History and appreciation of Port wine

april 15 2011

The drink known as Port became popular in England at the end of the seventeenth century. The local produced wine was found to be a better traveller by ship when brandy was first added. The abbot of the monastery in Lamego in 1678 is credited with successfully adding brandy to wine to produce a palatable drink. It took some 100 years later before the quality of Port reached the more refined levels that we know today. This can mainly be credited to a young Englishman, J.J. Forrester, who cleverly eradicated the false customs and trade that was in existence when he arrived in Porto. The Portuguese government was so pleased that they later awarded him the title of Baron. Another person that must be mentioned is Dona Antónia Adelaide Ferreira, who was the uncrowned “Queen of the Douro” in the 19th Century as the largest single landowner and a friend of Baron Forrester.

The Port demarcated region is in the upper Rio Douro valley and its tributaries almost stretching 100 Kms in total length. The terraced vineyards are on slopes that reach to about 500 mts. The land is divided into Quintas that are private estates, many of which are owned by the old English Port Lodges located at the mouth of the Rio Douro in the town of Vila Nova de Guia. This town lies on the southern riverbank and opposite the city of Porto. A visit to a Lodge is recommended as they are interesting and have lots of character within besides imparting the knowledge about preparing Port.

Its governing body the Instituto do Vinho do Porto strictly controls the Port trade. Thirteen senior members of the Association enjoy the independent privilege of also being members of what is known as the “Factory House”. This is an establishment with an old distinctly British flavour that dates back to the 18th Century in architecture and atmosphere. It is from within these granite walls that the British Lodges in Porto have successfully made trade agreements, and during their history, fought off threatening usurpers to their trade. It is considered a rare honour to be invited by a member to dine in style in its period rooms. Among others, a pleasant tradition is that an unmarked Port is served at the end of the meal to tease and test the assembled members and guests as to its origin, blending and year.

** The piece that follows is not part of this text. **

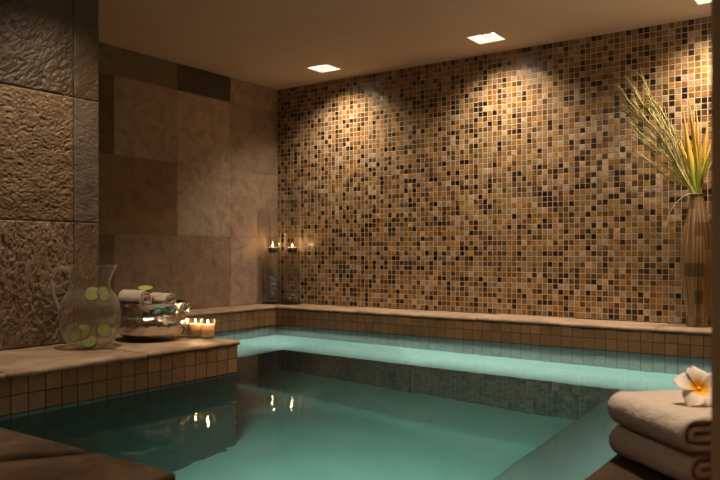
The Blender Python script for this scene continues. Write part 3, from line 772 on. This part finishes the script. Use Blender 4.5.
f1=N(nt,'ShaderNodeMath',operation='FLOOR'); L(fa.outputs[0],f1.inputs[0]); f2=N(nt,'ShaderNodeMath',operation='FLOOR'); L(fz.outputs[0],f2.inputs[0])
c2=N(nt,'ShaderNodeCombineXYZ'); L(f1.outputs[0],c2.inputs[0]); L(f2.outputs[0],c2.inputs[1])
wn=N(nt,'ShaderNodeTexWhiteNoise',noise_dimensions='2D'); L(c2.outputs[0],wn.inputs['Vector'])
gt=N(nt,'ShaderNodeMath',operation='GREATER_THAN'); gt.inputs[1].default_value=.72; L(wn.outputs['Value'],gt.inputs[0])
mk=N(nt,'ShaderNodeMath',operation='MULTIPLY'); mk.inputs[1].default_value=.6; L(gt.outputs[0],mk.inputs[0])
mx=N(nt,'ShaderNodeMix',data_type='RGBA'); mx.inputs['B'].default_value=(.05,.026,.012,1); L(mk.outputs[0],mx.inputs['Factor']); L(rr_.outputs[0],mx.inputs['A']); L(mx.outputs['Result'],b.inputs['Base Color'])
M['inlay']=m_
vt=thing('tall_vase','tall slender brown inlaid vase holding grasses on the back ledge','vase',(VX,VY,LEDGE_Z+.003))
vo_=[(0,0),(.040,0),(.042,.004),(.045,.05),(.054,.13),(.062,.21),(.066,.28),(.063,.35),(.054,.42),(.042,.48),(.032,.525),(.028,.550),(.030,.566)]
vi_=[(.028,.567),(.0255,.55),(.029,.525),(.038,.48),(.05,.42),(.058,.35),(.061,.28),(.056,.2),(.04,.05),(0,.01)]
def rib(p,a,r,z):
    k_=1+.012*math.cos(a*18); return (p[0]*k_,p[1]*k_,p[2])
MB().lathe(smooth_prof(vo_,5)+smooth_prof(vi_),108,fn=rib).build('vase_body',M['inlay'],vt,True)
# grasses; helper gives the spot on an upright sheet y = Y seen at photo pixel px, py
def at(px,py,Y):
    u_=(px-360)/731; dx,dy=-.5793+.8151*u_,.8151+.5793*u_; Z=Y/dy
    return Vector((dx*Z,Y,(252-py)/731*Z))
mouth=Vector((VX,VY,LEDGE_Z+.562))
m_,nt,b=newmat('green_grass'); L=nt.links.new; b.inputs['Roughness'].default_value=.5
tc=N(nt,'ShaderNodeTexCoord'); n1=N(nt,'ShaderNodeTexNoise',i_Scale=14,i_Detail=2); L(tc.outputs['Object'],n1.inputs['Vector'])
rr_=ramp(nt,n1.outputs['Fac'],[(0.3,(.34,.38,.10)),(.5,(.60,.58,.20)),(.7,(.85,.78,.45))]); L(rr_.outputs[0],b.inputs['Base Color']); M['green_grass']=m_
m_,nt,b=newmat('yellow_reed'); L=nt.links.new; b.inputs['Roughness'].default_value=.45
tc=N(nt,'ShaderNodeTexCoord'); sx=N(nt,'ShaderNodeSeparateXYZ'); L(tc.outputs['Object'],sx.inputs[0])
mr=N(nt,'ShaderNodeMapRange'); mr.inputs['From Max'].default_value=.32; L(sx.outputs['Z'],mr.inputs['Value'])
rr_=ramp(nt,mr.outputs[0],[(0,(.25,.38,.05)),(.35,(.55,.60,.10)),(.6,(.95,.68,.10)),(1,(.95,.58,.10))]); L(rr_.outputs[0],b.inputs['Base Color']); M['reed']=m_
M['pale_blade']=plain('pale_blade',(.75,.66,.45),.5)
rnd=random.Random(12)
tips=[(617,84),(621,96),(627,78),(634,88),(641,74),(625,110),(645,88),(630,122),(638,138),(652,104),(641,156),(633,100)]
for i,(tx,ty) in enumerate(tips):
    Yt=3.32+.0095*i+rnd.uniform(-.002,.002); T=at(tx,ty,Yt)-mouth
    A=Vector((-.012+.004*(i%3),-.017+.0024*i,-.05))
    mid=T*.5+Vector((0.012,0,.012))*(1 if ty<130 else -.2)+Vector((rnd.uniform(-.01,.01),0,rnd.uniform(-.008,.008)))
    ctr=[A,Vector((A.x*.6,A.y*.6,0.0)),T*.18+Vector((0,0,.006)),mid,T*.8,T]
    pts=cat(ctr,5); m=MB(); n=len(pts)
    m.tube(pts,[.0016*(1-.75*k_/n)+.0003 for k_ in range(n)],5)
    for a_ in range(40):
        k_=int(n*(.30+.62*a_/40)); p=pts[min(k_,n-2)]; d=(pts[min(k_+1,n-1)]-pts[k_-1]).normalized()
        ang=rnd.uniform(.05,.24)*(1 if a_%2 else -1); side=Vector((d.z,0,-d.x))*ang+Vector((0,rnd.uniform(-.02,.02),0))
        ln_=rnd.uniform(.05,.11)*(1.1-.4*a_/40); e=p+(d+side).normalized()*ln_
        m.tube([p,p+(d*1.0+side*.6).normalized()*ln_*.5,e],[.0019,.0014,.0003],3,False)
    o=m.build('grass_stem',M['green_grass'],None,True,mouth)
    tag(o,'feathery green grass stem leaning left out of the tall vase','grass stem','feathery green grass stems in the tall vase')
yt=[(683,106,.009),(688,94,.009),(692,118,.008),(700,122,.008),(706,132,.008),(711,148,.008),(679,138,.007),(696,104,.008),(708,112,.007),(715,128,.008),(714,158,.007),(690,140,.008),(702,150,.008),(686,126,.008),(676,150,.005),(672,128,.004)]
for i,(tx,ty,wd) in enumerate(yt):
    Yt=3.355+.0058*i; T=at(tx,ty,Yt)-mouth
    A=Vector((-.006+.005*(i%4),-.004+.0016*i,-.05))
    bend=Vector((rnd.uniform(-.012,.012),0,0))
    pts=cat([A,Vector((A.x*.7,A.y*.7,0)),T*.3+bend,T*.7+bend*.6,T],5); n=len(pts); V=[];F=[]
    rot=rnd.uniform(-.7,.7)
    for k_,p in enumerate(pts):
        t=k_/(n-1); ww_=wd*1.15*(.45+1.0*t if t<.55 else max(.02,(1-t)/.45))
        d=(pts[min(k_+1,n-1)]-pts[max(k_-1,0)]).normalized(); sd=d.cross(Vector((math.sin(rot),-math.cos(rot),0))).normalized(); nn=sd.cross(d)
        V+= [p-sd*ww_, p+nn*ww_*.35, p+sd*ww_]
    for k_ in range(n-1):
        a=k_*3; F+=[(a,a+1,a+4,a+3),(a+1,a+2,a+5,a+4)]
    o=mesh_obj('reed_leaf',V,F,M['reed'],None,True,loc=mouth); o.modifiers.new('sol','SOLIDIFY').thickness=.0008
    tag(o,'upright yellow and green reed leaf standing in the tall vase','leaf','yellow reed leaves in the tall vase')
pts=cat([Vector((0,0,-.04)),Vector((-.004,-.004,.0)),at(688,194,3.37)-mouth,at(676,203,3.35)-mouth,at(668,217,3.35)-mouth,at(664,234,3.35)-mouth],6)
o=MB().tube(pts,[.0014]*(len(pts)-6)+[.0012,.001,.0008,.0006,.0004,.0003],5).build('drooping_blade',M['pale_blade'],None,True,mouth)
tag(o,'thin pale grass blade drooping left over the rim of the tall vase','grass blade')

# ------------------------------------------------------------------ jets in the pool wall
for x,lab in ((-2.257,'left-hand'),(-1.63,'middle'),(-1.007,'right-hand')):
    t=thing('pool_jet','round pool jet under water in the back rim, '+{'left-hand':'closest to the corner vases','middle':'between the other two','right-hand':'closest to the tall vase'}[lab],'pool jet',(x,3.2685,WATER_Z-.19),0,'pool jets in the back rim')
    t.rotation_euler=(R(90),0,0)
    MB().lathe([(.018,0),(.034,0),(.034,.004),(.030,.007),(.018,.005)],32,closed=True).build('ring',M['jet_grey'],t,True)
    MB().lathe([(0,0),(.017,0),(.017,.003),(.008,.004),(.007,.001),(0,.001)],24).build('nozzle',M['chrome'],t,True)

The grapes of which there are more than 40 varieties are picked in September in the special harvest know as “vindema”. Again, an invitation from one of the Lodges to go up the River Douro to be present during this harvest is another privilege. In the name of tradition the picked grapes are placed in granite stone “lagares”, and in the age-old custom they are trod upon by foot until the grape is sufficiently prepared for fermentation. There are today other modern methods that are now used by many of the Lodges. The semi-fermented “must” is then mixed with a controlled quantity of brandy. This prevents the fermentation continuing leaving the wine free from the natural grape sugar. All Ports with the exception of a “vintage” are matured in oak casks inside the Lodges prior to bottling. When sold they are ready for immediate drinking and do not have to be decanted.

A Lodge may declare a particular year due to the quality found in their best wine as a “vintage”. This may be done in a period of 18 months after harvesting the crop. It is then bottled six months later and a minimum maturity period of 15 years is then allowed. The longer the period of maturing the better will be flavour of the Port. It has to be noted that all “Vintage” Ports need to be decanted prior to being drunk. A “vintage” year is declared about every three to five years.

Styles of Port
Vintage – Blended from the wine of the best vineyards in the same year and stored whilst maturing for not less than 15 years. It must be bottled and racked within two years of harvesting. It is the cream of all Ports.

Single Quinta Port – As the name implies this Port is from a single vineyard and can often be a Vintage Port.

LBV – This is a “Late Bottled Vintage” single year Port that has been matured in wood for not less than four years before being bottled. The label indicates the year of bottling and its vintage.

Vintage Character Port – This title is misleading in that the Port is similar to that of a fine Ruby Port and not that of a Vintage.

Crusted Port – This Port is a successful blending of wines from different years. Kept in casks for four years and then three years in the bottle prior to being sold. The crust deposit in the bottle is the cause of its name but should not be confused with Vintage.

Fine Old Tawny – As the name suggests this is pale-amber in colour and less full-bodied. It is a blended wine from different years and its label will indicate its age as an average year of its content. It is bottled and racked for 10, 20 years or more, assuming a smooth silky texture and a mellow nutty flavour.

Vintage-dated Tawny – These attractively priced Ports are as a Fine Old Tawny but also considered a Vintage. They can spend 20 or 50 years in a cask.

Tawny – A Port that is less sweet in flavour and composed of blending from different aged wines – even a clever mixture of red and white. These Tawny Ports do not improve with ageing.

Fine Old Ruby – Blended from different years and kept in the cask for about four years before being ready to drink. They have a fruity-spicy flavour and classified as inferior to Tawny.

Ruby – A fruity Port and as the name suggests, deep red in colour. They blended from wines of different years and take no more than one to three years to mature.

White – This is either dry or sweet in flavour. Normally chilled before serving and acts as an attractive aperitif in the small manner as a Spanish Sherry.